TASK BRIEF
All of the material below is to be retyped exactly.

════

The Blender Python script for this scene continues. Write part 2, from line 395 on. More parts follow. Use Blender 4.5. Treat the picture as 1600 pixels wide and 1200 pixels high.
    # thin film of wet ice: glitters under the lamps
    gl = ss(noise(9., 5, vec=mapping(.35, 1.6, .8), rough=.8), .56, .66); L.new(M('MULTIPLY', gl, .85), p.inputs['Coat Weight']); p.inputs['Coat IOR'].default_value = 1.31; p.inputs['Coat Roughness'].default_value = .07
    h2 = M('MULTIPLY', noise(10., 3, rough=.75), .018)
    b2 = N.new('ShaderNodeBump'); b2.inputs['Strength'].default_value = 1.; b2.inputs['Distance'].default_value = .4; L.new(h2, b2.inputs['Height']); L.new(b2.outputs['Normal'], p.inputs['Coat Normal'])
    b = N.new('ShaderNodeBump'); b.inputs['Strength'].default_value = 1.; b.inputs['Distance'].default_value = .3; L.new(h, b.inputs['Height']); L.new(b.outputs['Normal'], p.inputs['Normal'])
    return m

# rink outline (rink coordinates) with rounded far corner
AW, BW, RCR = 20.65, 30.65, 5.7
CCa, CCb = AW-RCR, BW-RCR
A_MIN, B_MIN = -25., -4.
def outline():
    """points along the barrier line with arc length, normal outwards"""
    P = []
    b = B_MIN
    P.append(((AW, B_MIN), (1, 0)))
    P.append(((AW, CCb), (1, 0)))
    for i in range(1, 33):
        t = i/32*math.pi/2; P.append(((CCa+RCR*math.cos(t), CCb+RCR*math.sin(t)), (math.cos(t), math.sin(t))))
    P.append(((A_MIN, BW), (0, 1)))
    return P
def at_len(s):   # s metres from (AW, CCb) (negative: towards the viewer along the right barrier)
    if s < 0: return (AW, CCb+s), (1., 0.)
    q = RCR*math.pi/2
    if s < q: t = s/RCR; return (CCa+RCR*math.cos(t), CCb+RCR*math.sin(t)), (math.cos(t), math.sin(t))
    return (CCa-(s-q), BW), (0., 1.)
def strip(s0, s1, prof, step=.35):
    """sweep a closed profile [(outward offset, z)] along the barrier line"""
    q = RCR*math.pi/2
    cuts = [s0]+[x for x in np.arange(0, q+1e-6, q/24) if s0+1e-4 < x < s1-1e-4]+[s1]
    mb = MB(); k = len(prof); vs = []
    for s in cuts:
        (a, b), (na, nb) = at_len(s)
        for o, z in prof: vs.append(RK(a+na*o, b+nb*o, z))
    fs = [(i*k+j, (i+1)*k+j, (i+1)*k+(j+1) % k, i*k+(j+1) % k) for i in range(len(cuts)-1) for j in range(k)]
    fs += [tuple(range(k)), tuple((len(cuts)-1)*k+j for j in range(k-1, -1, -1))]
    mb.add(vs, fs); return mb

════

EXERCISE OUTPUT
The Blender Python script for this scene continues. Write part 2, from line 395 on. More parts follow. Use Blender 4.5. Treat the picture as 1600 pixels wide and 1200 pixels high.
    # thin film of wet ice: glitters under the lamps
    gl = ss(noise(9., 5, vec=mapping(.35, 1.6, .8), rough=.8), .56, .66); L.new(M('MULTIPLY', gl, .85), p.inputs['Coat Weight']); p.inputs['Coat IOR'].default_value = 1.31; p.inputs['Coat Roughness'].default_value = .07
    h2 = M('MULTIPLY', noise(10., 3, rough=.75), .018)
    b2 = N.new('ShaderNodeBump'); b2.inputs['Strength'].default_value = 1.; b2.inputs['Distance'].default_value = .4; L.new(h2, b2.inputs['Height']); L.new(b2.outputs['Normal'], p.inputs['Coat Normal'])
    b = N.new('ShaderNodeBump'); b.inputs['Strength'].default_value = 1.; b.inputs['Distance'].default_value = .3; L.new(h, b.inputs['Height']); L.new(b.outputs['Normal'], p.inputs['Normal'])
    return m

# rink outline (rink coordinates) with rounded far corner
AW, BW, RCR = 20.65, 30.65, 5.7
CCa, CCb = AW-RCR, BW-RCR
A_MIN, B_MIN = -25., -4.
def outline():
    """points along the barrier line with arc length, normal outwards"""
    P = []
    b = B_MIN
    P.append(((AW, B_MIN), (1, 0)))
    P.append(((AW, CCb), (1, 0)))
    for i in range(1, 33):
        t = i/32*math.pi/2; P.append(((CCa+RCR*math.cos(t), CCb+RCR*math.sin(t)), (math.cos(t), math.sin(t))))
    P.append(((A_MIN, BW), (0, 1)))
    return P
def at_len(s):   # s metres from (AW, CCb) (negative: towards the viewer along the right barrier)
    if s < 0: return (AW, CCb+s), (1., 0.)
    q = RCR*math.pi/2
    if s < q: t = s/RCR; return (CCa+RCR*math.cos(t), CCb+RCR*math.sin(t)), (math.cos(t), math.sin(t))
    return (CCa-(s-q), BW), (0., 1.)
def strip(s0, s1, prof, step=.35):
    """sweep a closed profile [(outward offset, z)] along the barrier line"""
    q = RCR*math.pi/2
    cuts = [s0]+[x for x in np.arange(0, q+1e-6, q/24) if s0+1e-4 < x < s1-1e-4]+[s1]
    mb = MB(); k = len(prof); vs = []
    for s in cuts:
        (a, b), (na, nb) = at_len(s)
        for o, z in prof: vs.append(RK(a+na*o, b+nb*o, z))
    fs = [(i*k+j, (i+1)*k+j, (i+1)*k+(j+1) % k, i*k+(j+1) % k) for i in range(len(cuts)-1) for j in range(k)]
    fs += [tuple(range(k)), tuple((len(cuts)-1)*k+j for j in range(k-1, -1, -1))]
    mb.add(vs, fs); return mb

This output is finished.